::: Data section :::

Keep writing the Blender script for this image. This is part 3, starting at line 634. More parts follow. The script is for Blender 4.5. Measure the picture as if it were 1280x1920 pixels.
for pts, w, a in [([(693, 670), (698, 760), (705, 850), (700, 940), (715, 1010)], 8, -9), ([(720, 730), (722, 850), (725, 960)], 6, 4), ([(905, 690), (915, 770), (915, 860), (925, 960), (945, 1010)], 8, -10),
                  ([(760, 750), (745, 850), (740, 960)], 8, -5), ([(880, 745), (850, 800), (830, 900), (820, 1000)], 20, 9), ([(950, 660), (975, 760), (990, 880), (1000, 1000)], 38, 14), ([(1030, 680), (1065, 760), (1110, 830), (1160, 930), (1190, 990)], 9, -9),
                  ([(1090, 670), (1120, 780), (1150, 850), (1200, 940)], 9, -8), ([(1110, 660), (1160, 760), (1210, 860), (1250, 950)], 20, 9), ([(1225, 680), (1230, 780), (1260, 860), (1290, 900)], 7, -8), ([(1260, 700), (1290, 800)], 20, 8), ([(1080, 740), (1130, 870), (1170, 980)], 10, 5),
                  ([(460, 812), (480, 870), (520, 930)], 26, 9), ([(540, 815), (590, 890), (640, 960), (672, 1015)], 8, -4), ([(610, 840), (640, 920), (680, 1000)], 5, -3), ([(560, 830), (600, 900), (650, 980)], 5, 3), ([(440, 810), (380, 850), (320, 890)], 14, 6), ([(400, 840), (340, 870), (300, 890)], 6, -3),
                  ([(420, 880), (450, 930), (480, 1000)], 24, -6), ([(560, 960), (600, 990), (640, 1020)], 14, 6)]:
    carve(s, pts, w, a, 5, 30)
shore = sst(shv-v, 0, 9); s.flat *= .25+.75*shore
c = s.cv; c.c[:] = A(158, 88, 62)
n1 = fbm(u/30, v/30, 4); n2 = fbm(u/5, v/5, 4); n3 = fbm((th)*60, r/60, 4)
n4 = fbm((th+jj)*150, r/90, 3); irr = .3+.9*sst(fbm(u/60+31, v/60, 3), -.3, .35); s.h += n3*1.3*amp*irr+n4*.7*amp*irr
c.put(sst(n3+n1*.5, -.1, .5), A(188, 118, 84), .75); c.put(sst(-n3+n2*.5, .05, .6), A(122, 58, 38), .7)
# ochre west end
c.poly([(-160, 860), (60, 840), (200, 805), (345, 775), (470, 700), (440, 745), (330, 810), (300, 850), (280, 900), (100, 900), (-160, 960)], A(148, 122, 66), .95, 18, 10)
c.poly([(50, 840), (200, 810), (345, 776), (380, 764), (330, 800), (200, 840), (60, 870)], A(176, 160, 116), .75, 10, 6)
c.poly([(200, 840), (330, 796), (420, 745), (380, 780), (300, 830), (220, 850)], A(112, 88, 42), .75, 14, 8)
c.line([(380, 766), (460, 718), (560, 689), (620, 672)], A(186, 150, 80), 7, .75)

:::

◆ **Your task**
Restate the whole listing exactly.

◆ **Worked solution**
Keep writing the Blender script for this image. This is part 3, starting at line 634. More parts follow. The script is for Blender 4.5. Measure the picture as if it were 1280x1920 pixels.
for pts, w, a in [([(693, 670), (698, 760), (705, 850), (700, 940), (715, 1010)], 8, -9), ([(720, 730), (722, 850), (725, 960)], 6, 4), ([(905, 690), (915, 770), (915, 860), (925, 960), (945, 1010)], 8, -10),
                  ([(760, 750), (745, 850), (740, 960)], 8, -5), ([(880, 745), (850, 800), (830, 900), (820, 1000)], 20, 9), ([(950, 660), (975, 760), (990, 880), (1000, 1000)], 38, 14), ([(1030, 680), (1065, 760), (1110, 830), (1160, 930), (1190, 990)], 9, -9),
                  ([(1090, 670), (1120, 780), (1150, 850), (1200, 940)], 9, -8), ([(1110, 660), (1160, 760), (1210, 860), (1250, 950)], 20, 9), ([(1225, 680), (1230, 780), (1260, 860), (1290, 900)], 7, -8), ([(1260, 700), (1290, 800)], 20, 8), ([(1080, 740), (1130, 870), (1170, 980)], 10, 5),
                  ([(460, 812), (480, 870), (520, 930)], 26, 9), ([(540, 815), (590, 890), (640, 960), (672, 1015)], 8, -4), ([(610, 840), (640, 920), (680, 1000)], 5, -3), ([(560, 830), (600, 900), (650, 980)], 5, 3), ([(440, 810), (380, 850), (320, 890)], 14, 6), ([(400, 840), (340, 870), (300, 890)], 6, -3),
                  ([(420, 880), (450, 930), (480, 1000)], 24, -6), ([(560, 960), (600, 990), (640, 1020)], 14, 6)]:
    carve(s, pts, w, a, 5, 30)
shore = sst(shv-v, 0, 9); s.flat *= .25+.75*shore
c = s.cv; c.c[:] = A(158, 88, 62)
n1 = fbm(u/30, v/30, 4); n2 = fbm(u/5, v/5, 4); n3 = fbm((th)*60, r/60, 4)
n4 = fbm((th+jj)*150, r/90, 3); irr = .3+.9*sst(fbm(u/60+31, v/60, 3), -.3, .35); s.h += n3*1.3*amp*irr+n4*.7*amp*irr
c.put(sst(n3+n1*.5, -.1, .5), A(188, 118, 84), .75); c.put(sst(-n3+n2*.5, .05, .6), A(122, 58, 38), .7)
# ochre west end
c.poly([(-160, 860), (60, 840), (200, 805), (345, 775), (470, 700), (440, 745), (330, 810), (300, 850), (280, 900), (100, 900), (-160, 960)], A(148, 122, 66), .95, 18, 10)
c.poly([(50, 840), (200, 810), (345, 776), (380, 764), (330, 800), (200, 840), (60, 870)], A(176, 160, 116), .75, 10, 6)
c.poly([(200, 840), (330, 796), (420, 745), (380, 780), (300, 830), (220, 850)], A(112, 88, 42), .75, 14, 8)
c.line([(380, 766), (460, 718), (560, 689), (620, 672)], A(186, 150, 80), 7, .75)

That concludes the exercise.